- [WHAT TO WORK ON]:
Copy these lines exactly and nothing else: from the line holding "Model this scene" to the line holding "R = math.radians", both lines included.

- [DATA PROVIDED]:
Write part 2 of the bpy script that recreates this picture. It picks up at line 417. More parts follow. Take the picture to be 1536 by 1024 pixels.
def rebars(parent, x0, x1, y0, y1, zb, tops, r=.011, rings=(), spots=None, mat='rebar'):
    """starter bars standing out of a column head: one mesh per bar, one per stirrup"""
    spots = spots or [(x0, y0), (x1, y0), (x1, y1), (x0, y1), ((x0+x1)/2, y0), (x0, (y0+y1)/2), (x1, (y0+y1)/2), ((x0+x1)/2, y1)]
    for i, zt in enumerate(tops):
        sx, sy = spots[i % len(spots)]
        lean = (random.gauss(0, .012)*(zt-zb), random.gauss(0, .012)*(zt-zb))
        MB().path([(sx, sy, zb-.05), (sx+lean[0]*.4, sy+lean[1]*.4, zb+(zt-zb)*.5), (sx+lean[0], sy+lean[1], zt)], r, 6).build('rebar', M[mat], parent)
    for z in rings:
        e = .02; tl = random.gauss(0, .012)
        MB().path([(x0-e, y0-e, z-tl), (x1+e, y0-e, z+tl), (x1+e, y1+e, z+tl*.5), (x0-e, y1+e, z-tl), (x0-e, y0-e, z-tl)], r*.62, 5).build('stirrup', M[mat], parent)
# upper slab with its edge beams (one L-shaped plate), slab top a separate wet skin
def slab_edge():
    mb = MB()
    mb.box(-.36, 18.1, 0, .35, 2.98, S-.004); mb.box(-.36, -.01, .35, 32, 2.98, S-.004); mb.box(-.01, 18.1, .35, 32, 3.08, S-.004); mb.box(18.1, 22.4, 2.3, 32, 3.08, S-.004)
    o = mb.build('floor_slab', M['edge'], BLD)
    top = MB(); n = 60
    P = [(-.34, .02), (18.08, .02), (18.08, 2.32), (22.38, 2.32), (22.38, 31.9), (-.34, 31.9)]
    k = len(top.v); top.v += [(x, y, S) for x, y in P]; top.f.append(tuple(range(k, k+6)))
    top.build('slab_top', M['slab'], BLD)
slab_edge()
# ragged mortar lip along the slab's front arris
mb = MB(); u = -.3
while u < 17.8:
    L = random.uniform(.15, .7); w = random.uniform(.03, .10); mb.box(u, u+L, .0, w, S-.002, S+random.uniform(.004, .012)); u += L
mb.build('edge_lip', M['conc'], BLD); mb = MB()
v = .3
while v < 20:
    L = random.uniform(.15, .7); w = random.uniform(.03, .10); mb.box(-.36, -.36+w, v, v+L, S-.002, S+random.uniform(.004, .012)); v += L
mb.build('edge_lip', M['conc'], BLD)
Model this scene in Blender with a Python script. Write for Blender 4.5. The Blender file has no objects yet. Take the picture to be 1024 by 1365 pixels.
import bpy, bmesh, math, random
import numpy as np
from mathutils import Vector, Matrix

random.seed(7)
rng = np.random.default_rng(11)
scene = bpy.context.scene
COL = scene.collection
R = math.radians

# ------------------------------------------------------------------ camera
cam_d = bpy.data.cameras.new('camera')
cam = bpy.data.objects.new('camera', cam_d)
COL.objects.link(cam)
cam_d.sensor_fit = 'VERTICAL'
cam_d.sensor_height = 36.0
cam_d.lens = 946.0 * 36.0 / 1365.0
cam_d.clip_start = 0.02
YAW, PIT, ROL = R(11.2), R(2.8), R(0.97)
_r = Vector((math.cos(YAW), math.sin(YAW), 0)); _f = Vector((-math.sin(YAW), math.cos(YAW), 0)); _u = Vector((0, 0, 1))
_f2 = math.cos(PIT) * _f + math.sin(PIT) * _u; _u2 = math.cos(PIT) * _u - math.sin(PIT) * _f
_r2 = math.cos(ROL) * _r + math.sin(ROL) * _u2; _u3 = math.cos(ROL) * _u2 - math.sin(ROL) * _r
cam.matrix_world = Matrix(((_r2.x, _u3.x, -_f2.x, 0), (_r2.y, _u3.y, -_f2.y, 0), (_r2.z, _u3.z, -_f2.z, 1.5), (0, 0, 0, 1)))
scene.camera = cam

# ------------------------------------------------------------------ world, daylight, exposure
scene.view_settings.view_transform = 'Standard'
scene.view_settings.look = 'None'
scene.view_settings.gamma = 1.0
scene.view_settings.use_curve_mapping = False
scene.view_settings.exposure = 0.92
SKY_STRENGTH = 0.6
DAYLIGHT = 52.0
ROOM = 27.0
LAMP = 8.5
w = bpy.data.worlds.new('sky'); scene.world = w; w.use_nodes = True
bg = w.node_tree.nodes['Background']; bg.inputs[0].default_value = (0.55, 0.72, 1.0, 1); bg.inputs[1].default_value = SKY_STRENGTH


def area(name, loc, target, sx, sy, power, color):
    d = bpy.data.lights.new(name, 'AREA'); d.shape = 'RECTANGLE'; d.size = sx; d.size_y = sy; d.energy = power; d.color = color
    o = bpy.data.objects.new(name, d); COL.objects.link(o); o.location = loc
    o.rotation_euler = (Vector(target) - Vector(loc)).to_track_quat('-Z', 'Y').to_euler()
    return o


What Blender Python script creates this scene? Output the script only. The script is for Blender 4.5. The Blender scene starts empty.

- [SOLUTION]:
Model this scene in Blender with a Python script. Write for Blender 4.5. The Blender file has no objects yet. Take the picture to be 1024 by 1365 pixels.
import bpy, bmesh, math, random
import numpy as np
from mathutils import Vector, Matrix

random.seed(7)
rng = np.random.default_rng(11)
scene = bpy.context.scene
COL = scene.collection
R = math.radians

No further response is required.